[The request]: A single number is the answer here: how many lines of the entries contain "from"?

[Exercise materials]:
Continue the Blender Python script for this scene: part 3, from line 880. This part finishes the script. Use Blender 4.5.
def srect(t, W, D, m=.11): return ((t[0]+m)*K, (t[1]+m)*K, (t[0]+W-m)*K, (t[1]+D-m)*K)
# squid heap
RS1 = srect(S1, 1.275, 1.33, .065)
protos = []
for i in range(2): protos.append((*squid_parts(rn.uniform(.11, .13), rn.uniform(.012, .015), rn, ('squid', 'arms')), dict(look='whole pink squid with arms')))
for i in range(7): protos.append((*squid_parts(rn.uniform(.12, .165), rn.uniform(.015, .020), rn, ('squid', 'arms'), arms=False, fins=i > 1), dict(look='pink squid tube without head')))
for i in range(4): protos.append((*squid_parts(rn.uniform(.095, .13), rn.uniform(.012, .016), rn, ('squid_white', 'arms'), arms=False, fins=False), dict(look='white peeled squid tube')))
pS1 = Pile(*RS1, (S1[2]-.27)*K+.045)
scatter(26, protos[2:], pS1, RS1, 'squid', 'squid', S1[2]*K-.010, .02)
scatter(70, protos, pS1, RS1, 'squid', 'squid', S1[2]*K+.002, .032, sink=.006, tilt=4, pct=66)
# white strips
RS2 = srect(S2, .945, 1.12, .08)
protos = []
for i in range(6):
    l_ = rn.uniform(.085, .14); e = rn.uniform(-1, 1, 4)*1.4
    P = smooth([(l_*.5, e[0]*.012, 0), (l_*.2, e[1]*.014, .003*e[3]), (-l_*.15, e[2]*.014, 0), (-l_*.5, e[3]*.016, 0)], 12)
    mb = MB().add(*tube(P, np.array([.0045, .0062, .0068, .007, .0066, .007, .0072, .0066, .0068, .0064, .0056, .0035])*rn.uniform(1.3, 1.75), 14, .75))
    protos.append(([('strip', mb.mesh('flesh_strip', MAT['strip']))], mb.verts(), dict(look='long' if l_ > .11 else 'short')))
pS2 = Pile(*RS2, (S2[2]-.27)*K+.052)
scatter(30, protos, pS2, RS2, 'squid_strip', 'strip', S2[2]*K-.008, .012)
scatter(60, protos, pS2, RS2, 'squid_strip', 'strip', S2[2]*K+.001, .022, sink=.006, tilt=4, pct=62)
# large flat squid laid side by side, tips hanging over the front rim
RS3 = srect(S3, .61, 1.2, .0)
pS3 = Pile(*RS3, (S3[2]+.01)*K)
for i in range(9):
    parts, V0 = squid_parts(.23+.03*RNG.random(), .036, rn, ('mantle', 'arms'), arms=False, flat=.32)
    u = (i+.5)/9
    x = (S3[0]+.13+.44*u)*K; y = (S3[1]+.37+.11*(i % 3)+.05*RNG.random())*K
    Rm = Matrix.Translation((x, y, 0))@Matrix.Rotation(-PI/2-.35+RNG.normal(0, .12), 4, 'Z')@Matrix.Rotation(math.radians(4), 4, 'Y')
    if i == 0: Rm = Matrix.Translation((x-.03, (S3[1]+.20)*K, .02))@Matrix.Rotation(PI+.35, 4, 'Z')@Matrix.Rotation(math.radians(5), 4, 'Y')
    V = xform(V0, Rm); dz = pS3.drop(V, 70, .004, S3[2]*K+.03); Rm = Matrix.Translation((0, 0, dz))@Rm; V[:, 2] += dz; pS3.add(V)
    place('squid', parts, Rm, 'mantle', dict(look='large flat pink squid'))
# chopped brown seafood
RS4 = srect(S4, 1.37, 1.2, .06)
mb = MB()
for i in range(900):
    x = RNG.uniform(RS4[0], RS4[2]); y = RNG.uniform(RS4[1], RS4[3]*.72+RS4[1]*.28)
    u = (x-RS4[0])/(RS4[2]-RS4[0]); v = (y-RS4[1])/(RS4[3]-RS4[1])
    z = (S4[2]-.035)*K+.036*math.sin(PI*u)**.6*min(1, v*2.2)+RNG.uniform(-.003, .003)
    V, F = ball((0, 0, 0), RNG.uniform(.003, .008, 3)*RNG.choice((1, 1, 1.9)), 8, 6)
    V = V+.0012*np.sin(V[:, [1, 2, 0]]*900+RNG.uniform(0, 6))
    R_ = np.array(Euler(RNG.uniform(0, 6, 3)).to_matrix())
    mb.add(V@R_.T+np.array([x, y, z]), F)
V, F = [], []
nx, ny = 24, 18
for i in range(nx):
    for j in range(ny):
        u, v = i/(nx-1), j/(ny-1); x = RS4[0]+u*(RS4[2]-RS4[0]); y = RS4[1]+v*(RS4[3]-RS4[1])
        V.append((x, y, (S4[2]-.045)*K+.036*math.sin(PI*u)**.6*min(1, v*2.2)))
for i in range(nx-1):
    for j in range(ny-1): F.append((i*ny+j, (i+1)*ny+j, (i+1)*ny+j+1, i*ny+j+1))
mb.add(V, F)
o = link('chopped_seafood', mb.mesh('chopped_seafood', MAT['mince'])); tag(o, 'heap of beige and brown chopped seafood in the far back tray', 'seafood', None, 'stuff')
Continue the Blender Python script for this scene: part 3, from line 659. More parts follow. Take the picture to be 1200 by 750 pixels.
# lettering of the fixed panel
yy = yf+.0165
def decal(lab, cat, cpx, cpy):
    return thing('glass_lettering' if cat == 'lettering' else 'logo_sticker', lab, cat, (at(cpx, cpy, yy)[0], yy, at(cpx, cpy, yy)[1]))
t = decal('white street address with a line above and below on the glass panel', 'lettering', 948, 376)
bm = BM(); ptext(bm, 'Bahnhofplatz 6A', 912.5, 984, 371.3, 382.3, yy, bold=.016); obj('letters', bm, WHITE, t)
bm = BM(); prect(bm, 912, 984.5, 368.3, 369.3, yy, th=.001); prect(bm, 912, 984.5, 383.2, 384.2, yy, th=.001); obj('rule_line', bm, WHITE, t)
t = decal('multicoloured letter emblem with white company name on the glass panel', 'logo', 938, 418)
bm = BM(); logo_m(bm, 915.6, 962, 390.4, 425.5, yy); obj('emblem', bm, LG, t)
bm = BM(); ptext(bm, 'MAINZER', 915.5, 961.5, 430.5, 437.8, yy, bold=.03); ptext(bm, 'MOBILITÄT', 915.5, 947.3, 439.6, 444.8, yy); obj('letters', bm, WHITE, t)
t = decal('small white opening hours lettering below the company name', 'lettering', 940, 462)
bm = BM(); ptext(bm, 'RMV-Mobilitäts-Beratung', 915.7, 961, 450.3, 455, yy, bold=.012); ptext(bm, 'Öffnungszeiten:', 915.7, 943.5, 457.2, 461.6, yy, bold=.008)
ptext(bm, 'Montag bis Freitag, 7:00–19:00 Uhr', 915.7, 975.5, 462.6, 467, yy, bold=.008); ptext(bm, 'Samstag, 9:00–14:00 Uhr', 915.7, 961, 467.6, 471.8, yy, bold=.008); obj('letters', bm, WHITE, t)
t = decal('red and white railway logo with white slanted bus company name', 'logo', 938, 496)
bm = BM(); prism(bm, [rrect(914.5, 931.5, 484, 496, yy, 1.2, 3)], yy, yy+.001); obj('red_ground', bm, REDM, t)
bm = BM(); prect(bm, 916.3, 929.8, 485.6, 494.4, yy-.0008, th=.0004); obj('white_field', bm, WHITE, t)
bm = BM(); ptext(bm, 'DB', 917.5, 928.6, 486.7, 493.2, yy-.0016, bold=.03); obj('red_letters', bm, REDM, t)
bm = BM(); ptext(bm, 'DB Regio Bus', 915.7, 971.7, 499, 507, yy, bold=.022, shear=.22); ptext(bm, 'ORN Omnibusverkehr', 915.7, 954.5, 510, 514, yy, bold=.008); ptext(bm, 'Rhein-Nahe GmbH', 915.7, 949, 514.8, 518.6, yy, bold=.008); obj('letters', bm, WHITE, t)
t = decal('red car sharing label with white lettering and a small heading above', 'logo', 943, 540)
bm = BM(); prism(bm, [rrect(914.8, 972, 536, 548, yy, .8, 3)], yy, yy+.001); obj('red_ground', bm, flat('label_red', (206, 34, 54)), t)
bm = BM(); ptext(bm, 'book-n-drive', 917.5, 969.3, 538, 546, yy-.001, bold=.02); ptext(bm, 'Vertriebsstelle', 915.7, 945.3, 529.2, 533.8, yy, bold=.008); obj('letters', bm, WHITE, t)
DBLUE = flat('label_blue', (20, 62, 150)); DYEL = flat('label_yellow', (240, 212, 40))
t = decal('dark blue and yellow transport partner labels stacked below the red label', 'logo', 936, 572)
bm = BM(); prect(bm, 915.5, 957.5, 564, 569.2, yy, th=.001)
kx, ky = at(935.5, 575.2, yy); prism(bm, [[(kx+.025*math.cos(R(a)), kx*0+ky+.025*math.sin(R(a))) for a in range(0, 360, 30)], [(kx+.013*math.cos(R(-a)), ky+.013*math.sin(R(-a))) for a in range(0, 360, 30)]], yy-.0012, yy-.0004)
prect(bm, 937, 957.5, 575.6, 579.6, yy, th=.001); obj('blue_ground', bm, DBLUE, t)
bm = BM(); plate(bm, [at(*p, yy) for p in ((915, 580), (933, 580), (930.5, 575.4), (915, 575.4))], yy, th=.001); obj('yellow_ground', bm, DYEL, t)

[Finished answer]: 2